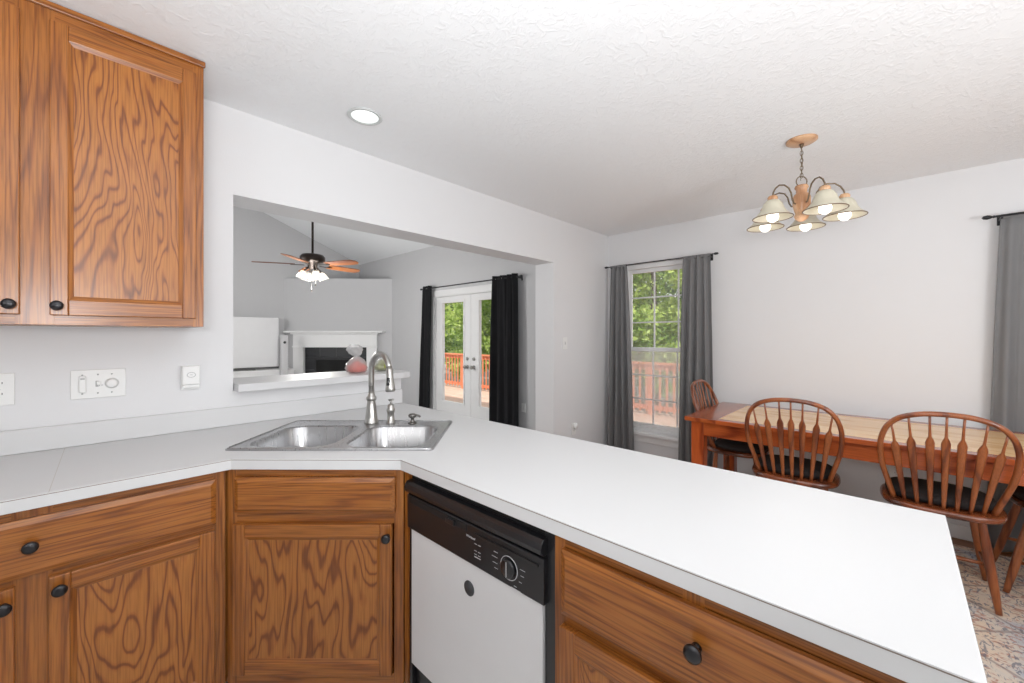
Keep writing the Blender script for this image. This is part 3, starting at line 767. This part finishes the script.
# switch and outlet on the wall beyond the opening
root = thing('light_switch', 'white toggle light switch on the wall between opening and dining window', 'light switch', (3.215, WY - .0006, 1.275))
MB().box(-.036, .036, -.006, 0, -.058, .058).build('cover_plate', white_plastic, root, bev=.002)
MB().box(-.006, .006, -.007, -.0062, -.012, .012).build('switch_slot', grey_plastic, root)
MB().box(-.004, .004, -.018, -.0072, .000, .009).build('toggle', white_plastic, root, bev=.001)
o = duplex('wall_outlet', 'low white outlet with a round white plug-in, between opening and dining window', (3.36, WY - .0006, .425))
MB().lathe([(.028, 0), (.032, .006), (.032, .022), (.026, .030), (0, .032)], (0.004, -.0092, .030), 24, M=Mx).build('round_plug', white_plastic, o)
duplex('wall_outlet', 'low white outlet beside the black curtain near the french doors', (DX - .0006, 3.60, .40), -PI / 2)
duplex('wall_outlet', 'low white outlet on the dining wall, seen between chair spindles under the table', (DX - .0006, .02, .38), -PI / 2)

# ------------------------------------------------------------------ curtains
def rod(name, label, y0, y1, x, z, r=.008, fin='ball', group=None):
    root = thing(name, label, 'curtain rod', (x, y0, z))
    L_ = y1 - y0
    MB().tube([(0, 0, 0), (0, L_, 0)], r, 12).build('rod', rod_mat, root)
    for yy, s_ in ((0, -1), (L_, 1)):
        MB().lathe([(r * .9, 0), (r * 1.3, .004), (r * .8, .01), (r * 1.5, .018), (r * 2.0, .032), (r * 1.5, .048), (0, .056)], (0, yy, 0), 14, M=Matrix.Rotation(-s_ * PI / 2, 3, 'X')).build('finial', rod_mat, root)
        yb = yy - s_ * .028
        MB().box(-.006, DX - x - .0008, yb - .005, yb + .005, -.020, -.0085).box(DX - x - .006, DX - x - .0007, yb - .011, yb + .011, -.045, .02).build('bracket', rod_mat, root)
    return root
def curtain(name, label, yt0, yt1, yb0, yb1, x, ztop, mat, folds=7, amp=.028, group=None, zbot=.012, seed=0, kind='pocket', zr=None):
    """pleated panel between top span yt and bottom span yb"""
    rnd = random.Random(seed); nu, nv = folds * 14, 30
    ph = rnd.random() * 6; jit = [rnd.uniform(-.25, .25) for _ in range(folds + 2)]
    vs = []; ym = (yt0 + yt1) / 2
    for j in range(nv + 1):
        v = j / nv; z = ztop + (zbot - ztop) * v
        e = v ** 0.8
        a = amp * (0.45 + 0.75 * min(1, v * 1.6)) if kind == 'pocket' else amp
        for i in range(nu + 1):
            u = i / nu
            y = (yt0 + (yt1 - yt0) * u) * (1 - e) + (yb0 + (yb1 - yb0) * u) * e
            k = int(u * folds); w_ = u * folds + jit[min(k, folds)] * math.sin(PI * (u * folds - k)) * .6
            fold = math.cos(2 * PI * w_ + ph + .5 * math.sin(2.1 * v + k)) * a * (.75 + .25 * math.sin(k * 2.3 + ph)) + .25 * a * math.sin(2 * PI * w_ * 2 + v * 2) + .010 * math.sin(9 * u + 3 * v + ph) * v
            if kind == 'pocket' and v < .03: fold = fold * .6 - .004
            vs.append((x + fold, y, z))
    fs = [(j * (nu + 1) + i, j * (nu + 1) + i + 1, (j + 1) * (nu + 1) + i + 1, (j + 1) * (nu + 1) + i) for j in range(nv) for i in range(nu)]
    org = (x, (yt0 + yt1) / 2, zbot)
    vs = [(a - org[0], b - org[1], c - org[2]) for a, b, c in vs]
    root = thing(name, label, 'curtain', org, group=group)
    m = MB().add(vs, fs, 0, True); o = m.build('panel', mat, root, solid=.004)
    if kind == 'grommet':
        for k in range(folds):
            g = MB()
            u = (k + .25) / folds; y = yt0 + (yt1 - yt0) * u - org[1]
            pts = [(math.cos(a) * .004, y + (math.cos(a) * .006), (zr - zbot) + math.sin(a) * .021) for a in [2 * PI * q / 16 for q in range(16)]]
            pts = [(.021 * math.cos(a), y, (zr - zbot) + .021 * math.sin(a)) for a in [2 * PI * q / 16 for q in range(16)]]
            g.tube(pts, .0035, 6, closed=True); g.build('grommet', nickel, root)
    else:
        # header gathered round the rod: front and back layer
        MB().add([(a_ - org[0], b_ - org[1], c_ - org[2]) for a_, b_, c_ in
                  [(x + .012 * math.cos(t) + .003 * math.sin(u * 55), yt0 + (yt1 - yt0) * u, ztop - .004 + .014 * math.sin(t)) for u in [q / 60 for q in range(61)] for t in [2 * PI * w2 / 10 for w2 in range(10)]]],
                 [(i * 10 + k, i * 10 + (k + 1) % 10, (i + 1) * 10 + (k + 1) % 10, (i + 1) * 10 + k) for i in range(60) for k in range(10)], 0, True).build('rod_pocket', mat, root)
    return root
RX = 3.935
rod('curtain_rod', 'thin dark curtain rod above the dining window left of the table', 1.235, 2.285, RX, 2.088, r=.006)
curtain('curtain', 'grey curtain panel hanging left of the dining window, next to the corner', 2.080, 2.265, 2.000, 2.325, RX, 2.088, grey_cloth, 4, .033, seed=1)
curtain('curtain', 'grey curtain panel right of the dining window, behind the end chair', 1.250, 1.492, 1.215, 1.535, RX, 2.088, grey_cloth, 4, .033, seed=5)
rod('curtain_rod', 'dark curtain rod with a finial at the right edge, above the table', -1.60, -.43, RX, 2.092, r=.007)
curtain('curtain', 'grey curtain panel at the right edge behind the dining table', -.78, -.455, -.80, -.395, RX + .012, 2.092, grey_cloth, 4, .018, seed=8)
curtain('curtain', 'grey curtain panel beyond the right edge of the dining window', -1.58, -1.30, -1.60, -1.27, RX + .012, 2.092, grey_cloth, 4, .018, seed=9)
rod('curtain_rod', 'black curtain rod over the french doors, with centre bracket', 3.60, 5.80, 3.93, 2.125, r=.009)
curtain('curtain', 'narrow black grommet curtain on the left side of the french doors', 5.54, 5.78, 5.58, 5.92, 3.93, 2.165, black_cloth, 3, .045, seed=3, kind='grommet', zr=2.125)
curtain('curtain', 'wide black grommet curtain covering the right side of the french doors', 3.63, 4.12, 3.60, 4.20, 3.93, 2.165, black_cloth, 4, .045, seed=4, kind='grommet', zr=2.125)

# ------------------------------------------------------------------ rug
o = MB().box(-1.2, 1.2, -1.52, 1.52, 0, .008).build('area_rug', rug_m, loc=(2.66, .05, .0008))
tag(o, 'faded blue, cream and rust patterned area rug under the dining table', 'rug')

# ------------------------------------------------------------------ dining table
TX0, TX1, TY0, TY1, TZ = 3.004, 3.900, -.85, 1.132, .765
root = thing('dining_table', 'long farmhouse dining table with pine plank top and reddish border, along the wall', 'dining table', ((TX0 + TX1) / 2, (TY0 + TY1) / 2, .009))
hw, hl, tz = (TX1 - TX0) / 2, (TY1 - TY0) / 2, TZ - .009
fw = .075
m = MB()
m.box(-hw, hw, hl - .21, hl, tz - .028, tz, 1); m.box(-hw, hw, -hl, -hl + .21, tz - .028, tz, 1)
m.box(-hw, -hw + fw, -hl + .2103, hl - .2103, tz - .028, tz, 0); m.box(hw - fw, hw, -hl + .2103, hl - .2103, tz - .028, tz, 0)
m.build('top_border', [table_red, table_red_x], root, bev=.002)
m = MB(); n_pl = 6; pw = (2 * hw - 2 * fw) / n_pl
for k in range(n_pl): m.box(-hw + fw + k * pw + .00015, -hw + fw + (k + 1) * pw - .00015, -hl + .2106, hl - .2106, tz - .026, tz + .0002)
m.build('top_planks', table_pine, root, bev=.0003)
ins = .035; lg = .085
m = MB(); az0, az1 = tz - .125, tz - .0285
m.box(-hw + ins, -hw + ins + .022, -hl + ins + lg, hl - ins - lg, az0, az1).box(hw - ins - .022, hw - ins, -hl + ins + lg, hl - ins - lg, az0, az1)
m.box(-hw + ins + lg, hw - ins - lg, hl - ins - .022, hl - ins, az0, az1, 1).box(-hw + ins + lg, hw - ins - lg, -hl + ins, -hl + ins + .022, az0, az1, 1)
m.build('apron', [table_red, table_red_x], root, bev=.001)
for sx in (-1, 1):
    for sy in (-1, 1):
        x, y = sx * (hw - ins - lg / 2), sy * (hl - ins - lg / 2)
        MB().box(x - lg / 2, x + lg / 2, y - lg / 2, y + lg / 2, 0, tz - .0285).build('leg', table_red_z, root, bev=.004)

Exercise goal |
Return, unchanged, the lines from the first line of the material through the line that holds "duplex('wall_outlet', 'low white outlet on", inclusive, omitting pictures.

Exercise response |
Keep writing the Blender script for this image. This is part 3, starting at line 767. This part finishes the script.
# switch and outlet on the wall beyond the opening
root = thing('light_switch', 'white toggle light switch on the wall between opening and dining window', 'light switch', (3.215, WY - .0006, 1.275))
MB().box(-.036, .036, -.006, 0, -.058, .058).build('cover_plate', white_plastic, root, bev=.002)
MB().box(-.006, .006, -.007, -.0062, -.012, .012).build('switch_slot', grey_plastic, root)
MB().box(-.004, .004, -.018, -.0072, .000, .009).build('toggle', white_plastic, root, bev=.001)
o = duplex('wall_outlet', 'low white outlet with a round white plug-in, between opening and dining window', (3.36, WY - .0006, .425))
MB().lathe([(.028, 0), (.032, .006), (.032, .022), (.026, .030), (0, .032)], (0.004, -.0092, .030), 24, M=Mx).build('round_plug', white_plastic, o)
duplex('wall_outlet', 'low white outlet beside the black curtain near the french doors', (DX - .0006, 3.60, .40), -PI / 2)
duplex('wall_outlet', 'low white outlet on the dining wall, seen between chair spindles under the table', (DX - .0006, .02, .38), -PI / 2)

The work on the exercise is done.